Il Sinodo dei vescovi si è aperto. Non è un refuso o un ritardo redazionale nella pubblicazione di questo testo. No, quello appena terminato a Roma è un Sinodo che si è aperto alla Chiesa e al mondo e tale vuole restare nel “cammino insieme” che vescovi e popolo di Dio continuano a percorrere sulle strade del mondo, là dove il Signore ha posto i suoi discepoli come testimoni della misericordia che copre la miseria umana.
Il Sinodo si è aperto all’ascolto delle Chiese locali, in questi due anni in cui a tante realtà ecclesiali di ogni continente è stata offerta la possibilità di confrontarsi con le gioie, le speranze, le ferite di tante famiglie, di uomini, donne e bambini in carne e ossa che attendono un sostegno alla loro fede, una parola di consolazione per le loro sconfitte, un segno di speranza per un futuro di dignità, una mano che incoraggia e un cuore che accoglie.
Ma il Sinodo si è aperto, soprattutto nelle tre settimane di intensi lavori a Roma, anche all’ascolto reciproco tra vescovi, all’accoglienza della parola ferma e mite di papa Francesco, alla comprensione di linguaggi e culture così diversi eppure concordi nel desiderio di rendere conto della speranza cristiana deposta nei cuori di tutti i battezzati. Si è aperto alla sinodalità, cioè al fare “cammino insieme” dietro l’unico Signore, al riflettere tutti sulle questioni che riguardano tutti: persone sposate e celibi, anziani e giovani, famiglie felici e lacerate, bambini di strada e bambini soldato, migranti in fuga e coniugi abbandonati... La famiglia cristiana è realtà che non si può declinare al singolare: non solo perché è di per sé aperta all’altro, all’inatteso che la visita, ma anche perché ha avuto e ha infinite sfaccettature legate alla storia, alla cultura, alla tradizione, agli usi e alle consuetudini. Diversità e sfaccettature che costantemente devono confrontarsi con il Vangelo e con la capacità umana di capirlo sempre più in profondità.

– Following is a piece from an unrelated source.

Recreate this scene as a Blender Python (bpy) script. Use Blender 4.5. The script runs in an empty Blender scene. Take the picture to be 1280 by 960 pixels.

Frutto di queste aperture è la relazione finale ampiamente condivisa e tutta permeata di misericordia, preludio a un atteggiamento nuovo verso le persone maggiormente ferite nelle loro storie familiari, a una sollecitudine rispettosa delle loro coscienze, a una cura pastorale attenta alle membra più deboli del corpo di Cristo. Ora si apre un anno giubilare durante il quale papa Francesco ha voluto che le porte di tante chiese in tutto il mondo si spalancassero per accogliere chi vuole tornare all’abbraccio del Padre.
Un anno che vuole inaugurare una lunga stagione in cui anche le porte del nostro cuore si devono aprire a Cristo che bussa per entrare, le porte delle nostre case e chiese si devono aprire per farci uscire incontro al nostro fratello minore che torna, alla vittima dei briganti lasciato per strada moribondo; una stagione in cui le finestre delle nostre stanze si devono spalancare al vento dello Spirito e alla voce della Parola che ci fa ardere il cuore nel petto. Sì, il Sinodo si è aperto e possiamo davvero rallegrarci perché è riuscito a esprimere un canto alla misericordia: ha preferito lo spirito alla lettera, la realtà umana alle idee, la vita delle persone alle formule.